_Brief_: Wherever the word "parts" appears in a line, extract that line.

**** Exercise data ****

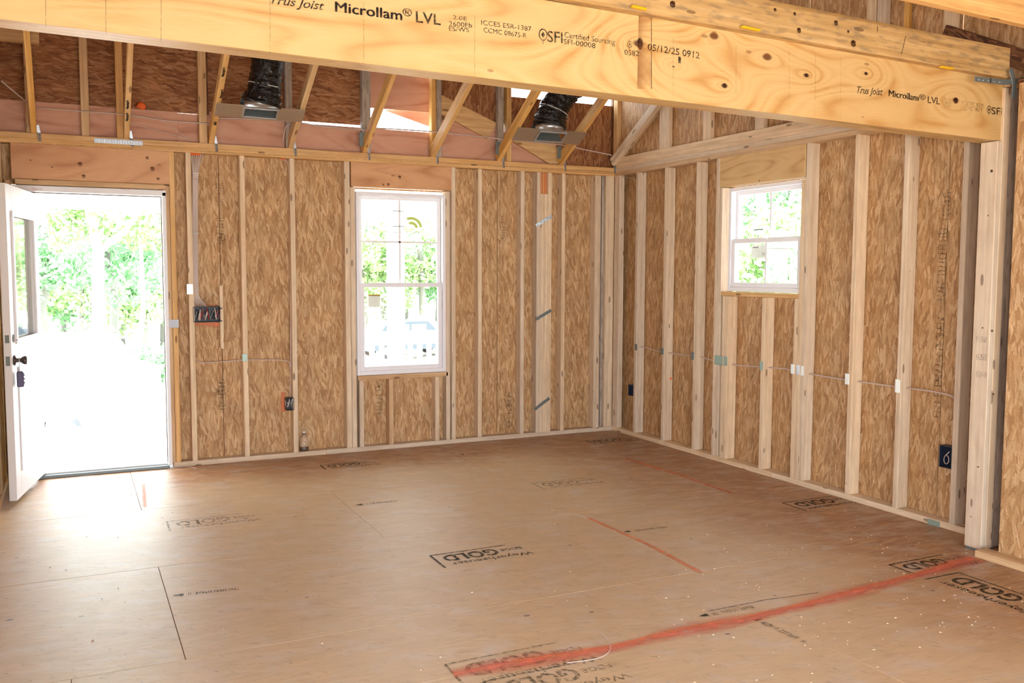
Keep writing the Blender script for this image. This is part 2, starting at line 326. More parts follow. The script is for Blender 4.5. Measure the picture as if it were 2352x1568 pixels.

****
**** Exercise data ****

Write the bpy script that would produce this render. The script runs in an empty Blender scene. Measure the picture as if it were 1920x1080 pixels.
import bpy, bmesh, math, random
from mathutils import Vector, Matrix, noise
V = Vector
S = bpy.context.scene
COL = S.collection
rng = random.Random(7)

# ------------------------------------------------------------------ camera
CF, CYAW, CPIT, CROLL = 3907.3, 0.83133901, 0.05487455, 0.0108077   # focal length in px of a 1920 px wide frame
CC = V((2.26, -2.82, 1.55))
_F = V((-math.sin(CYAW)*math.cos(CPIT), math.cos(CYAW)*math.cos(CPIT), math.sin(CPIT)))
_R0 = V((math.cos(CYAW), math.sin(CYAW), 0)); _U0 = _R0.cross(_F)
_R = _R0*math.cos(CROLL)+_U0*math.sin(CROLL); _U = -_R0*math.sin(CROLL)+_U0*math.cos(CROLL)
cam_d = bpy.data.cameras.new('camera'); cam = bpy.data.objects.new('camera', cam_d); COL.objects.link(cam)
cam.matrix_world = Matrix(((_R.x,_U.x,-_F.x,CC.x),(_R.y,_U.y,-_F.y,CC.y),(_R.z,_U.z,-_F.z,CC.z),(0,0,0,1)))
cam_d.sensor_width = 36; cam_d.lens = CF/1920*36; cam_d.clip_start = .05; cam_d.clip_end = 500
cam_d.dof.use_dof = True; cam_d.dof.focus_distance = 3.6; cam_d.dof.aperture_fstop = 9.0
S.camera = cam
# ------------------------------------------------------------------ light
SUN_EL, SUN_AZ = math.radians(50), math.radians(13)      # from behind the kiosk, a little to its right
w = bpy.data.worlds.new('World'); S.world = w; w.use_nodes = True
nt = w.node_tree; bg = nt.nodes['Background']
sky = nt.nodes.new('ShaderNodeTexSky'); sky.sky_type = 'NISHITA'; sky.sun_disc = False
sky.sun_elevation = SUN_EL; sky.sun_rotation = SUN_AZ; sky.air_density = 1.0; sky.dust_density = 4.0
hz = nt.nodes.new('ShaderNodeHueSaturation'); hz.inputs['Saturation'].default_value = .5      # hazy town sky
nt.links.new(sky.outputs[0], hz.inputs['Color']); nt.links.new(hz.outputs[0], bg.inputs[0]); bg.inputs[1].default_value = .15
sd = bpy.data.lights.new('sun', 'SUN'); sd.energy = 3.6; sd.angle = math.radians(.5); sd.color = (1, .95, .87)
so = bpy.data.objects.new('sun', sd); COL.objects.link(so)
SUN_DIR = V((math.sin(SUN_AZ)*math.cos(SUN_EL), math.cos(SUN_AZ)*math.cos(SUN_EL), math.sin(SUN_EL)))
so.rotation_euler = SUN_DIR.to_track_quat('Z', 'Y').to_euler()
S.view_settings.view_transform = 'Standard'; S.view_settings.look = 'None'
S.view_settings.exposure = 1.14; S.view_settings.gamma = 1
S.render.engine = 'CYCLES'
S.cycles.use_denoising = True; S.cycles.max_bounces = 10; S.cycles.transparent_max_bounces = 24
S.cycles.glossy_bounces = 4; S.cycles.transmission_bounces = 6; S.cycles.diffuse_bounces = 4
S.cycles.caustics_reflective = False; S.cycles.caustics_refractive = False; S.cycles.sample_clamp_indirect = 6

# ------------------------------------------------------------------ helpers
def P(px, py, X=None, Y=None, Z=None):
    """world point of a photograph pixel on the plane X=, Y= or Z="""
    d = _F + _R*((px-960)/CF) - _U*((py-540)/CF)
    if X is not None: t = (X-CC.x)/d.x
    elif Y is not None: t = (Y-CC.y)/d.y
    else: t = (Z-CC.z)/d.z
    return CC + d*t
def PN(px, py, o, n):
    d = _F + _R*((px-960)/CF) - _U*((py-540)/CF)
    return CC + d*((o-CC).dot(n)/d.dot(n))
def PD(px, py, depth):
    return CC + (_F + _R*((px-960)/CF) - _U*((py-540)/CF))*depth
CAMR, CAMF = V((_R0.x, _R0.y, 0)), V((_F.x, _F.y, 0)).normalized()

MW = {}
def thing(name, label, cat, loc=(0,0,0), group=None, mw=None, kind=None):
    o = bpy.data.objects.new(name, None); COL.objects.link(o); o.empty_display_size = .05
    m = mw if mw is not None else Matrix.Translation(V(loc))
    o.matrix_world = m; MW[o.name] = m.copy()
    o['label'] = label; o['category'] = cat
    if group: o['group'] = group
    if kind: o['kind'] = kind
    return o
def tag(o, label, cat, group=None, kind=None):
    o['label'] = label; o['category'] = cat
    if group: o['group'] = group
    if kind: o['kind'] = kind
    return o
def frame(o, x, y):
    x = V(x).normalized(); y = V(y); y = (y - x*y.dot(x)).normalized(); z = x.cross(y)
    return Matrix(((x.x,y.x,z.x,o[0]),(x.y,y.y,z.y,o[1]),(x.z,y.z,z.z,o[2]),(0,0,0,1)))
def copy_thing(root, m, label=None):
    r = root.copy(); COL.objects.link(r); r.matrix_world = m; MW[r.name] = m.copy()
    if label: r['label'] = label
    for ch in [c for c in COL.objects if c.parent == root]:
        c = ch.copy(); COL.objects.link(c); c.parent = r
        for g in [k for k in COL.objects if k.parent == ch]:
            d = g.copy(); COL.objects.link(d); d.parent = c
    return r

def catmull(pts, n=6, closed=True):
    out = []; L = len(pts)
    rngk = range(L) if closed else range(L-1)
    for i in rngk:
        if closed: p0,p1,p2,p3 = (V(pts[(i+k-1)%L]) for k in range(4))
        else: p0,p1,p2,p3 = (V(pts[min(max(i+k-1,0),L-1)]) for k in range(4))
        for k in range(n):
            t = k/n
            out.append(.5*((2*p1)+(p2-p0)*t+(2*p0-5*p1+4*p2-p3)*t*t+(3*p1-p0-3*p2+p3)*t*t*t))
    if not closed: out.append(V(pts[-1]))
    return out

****
**** Exercise data ****

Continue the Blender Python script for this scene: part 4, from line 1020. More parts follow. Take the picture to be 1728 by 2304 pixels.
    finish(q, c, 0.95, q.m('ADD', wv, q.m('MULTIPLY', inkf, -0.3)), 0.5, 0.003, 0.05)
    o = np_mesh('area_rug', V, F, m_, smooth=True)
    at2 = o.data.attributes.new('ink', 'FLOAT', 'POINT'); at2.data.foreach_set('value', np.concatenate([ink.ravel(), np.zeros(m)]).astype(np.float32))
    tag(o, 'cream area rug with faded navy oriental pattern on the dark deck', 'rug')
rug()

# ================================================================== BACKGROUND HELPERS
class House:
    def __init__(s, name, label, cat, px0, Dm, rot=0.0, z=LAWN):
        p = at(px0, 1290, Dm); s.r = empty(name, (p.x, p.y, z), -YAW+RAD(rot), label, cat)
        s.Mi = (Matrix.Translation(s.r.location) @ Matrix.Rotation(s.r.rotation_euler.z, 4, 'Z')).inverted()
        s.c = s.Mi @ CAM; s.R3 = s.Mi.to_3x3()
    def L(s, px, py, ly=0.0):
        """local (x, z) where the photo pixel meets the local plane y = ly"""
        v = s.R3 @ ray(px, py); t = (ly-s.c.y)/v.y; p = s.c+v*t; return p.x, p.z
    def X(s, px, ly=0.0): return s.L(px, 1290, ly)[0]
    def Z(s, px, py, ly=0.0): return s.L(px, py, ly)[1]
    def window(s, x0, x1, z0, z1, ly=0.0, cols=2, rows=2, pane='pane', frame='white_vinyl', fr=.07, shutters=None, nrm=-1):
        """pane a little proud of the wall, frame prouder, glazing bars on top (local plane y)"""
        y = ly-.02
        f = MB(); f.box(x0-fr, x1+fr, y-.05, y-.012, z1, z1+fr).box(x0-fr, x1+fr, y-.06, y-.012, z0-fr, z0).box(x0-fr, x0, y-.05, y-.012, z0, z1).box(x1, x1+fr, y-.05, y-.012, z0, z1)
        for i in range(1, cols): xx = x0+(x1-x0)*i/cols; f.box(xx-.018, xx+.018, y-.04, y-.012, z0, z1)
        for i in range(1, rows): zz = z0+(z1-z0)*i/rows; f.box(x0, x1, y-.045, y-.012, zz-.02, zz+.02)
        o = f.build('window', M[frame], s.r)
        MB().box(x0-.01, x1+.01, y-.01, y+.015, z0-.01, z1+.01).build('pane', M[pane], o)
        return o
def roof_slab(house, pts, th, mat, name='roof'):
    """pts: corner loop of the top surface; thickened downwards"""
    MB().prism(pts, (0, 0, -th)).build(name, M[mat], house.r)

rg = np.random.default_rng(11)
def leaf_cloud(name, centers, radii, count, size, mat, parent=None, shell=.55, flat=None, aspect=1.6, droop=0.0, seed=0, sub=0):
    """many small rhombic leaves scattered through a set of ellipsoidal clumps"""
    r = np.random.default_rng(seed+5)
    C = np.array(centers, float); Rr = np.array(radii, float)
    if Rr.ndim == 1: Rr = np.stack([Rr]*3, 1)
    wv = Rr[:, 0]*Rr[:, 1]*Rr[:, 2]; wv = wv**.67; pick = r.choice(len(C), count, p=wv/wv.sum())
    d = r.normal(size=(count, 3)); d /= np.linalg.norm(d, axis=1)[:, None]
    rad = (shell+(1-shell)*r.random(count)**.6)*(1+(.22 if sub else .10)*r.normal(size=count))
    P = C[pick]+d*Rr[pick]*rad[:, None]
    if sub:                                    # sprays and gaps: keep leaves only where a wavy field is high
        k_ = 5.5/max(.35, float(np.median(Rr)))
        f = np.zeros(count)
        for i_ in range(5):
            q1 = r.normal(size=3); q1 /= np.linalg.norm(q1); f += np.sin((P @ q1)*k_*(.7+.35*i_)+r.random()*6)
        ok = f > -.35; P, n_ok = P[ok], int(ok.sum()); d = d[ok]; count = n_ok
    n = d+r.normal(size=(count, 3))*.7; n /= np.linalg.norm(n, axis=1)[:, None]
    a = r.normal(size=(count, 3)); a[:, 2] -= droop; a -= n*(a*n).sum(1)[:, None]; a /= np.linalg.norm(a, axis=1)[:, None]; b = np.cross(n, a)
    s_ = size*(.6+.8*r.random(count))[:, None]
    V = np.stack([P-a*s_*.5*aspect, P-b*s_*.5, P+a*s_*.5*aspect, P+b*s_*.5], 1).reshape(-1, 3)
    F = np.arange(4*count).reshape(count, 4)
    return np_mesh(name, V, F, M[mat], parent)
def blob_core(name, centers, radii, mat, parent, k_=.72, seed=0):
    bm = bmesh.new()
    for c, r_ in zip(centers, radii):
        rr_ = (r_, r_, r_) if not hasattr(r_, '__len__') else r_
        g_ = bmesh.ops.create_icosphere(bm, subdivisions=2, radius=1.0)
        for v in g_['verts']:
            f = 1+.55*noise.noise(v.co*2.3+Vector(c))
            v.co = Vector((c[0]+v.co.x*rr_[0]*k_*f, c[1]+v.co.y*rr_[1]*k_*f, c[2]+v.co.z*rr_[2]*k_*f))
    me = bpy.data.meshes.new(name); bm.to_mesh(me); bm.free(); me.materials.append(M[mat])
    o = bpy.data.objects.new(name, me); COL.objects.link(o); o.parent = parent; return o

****

_Answer below_:
Keep writing the Blender script for this image. This is part 2, starting at line 326. More parts follow. The script is for Blender 4.5. Measure the picture as if it were 2352x1568 pixels.
Continue the Blender Python script for this scene: part 4, from line 1020. More parts follow. Take the picture to be 1728 by 2304 pixels.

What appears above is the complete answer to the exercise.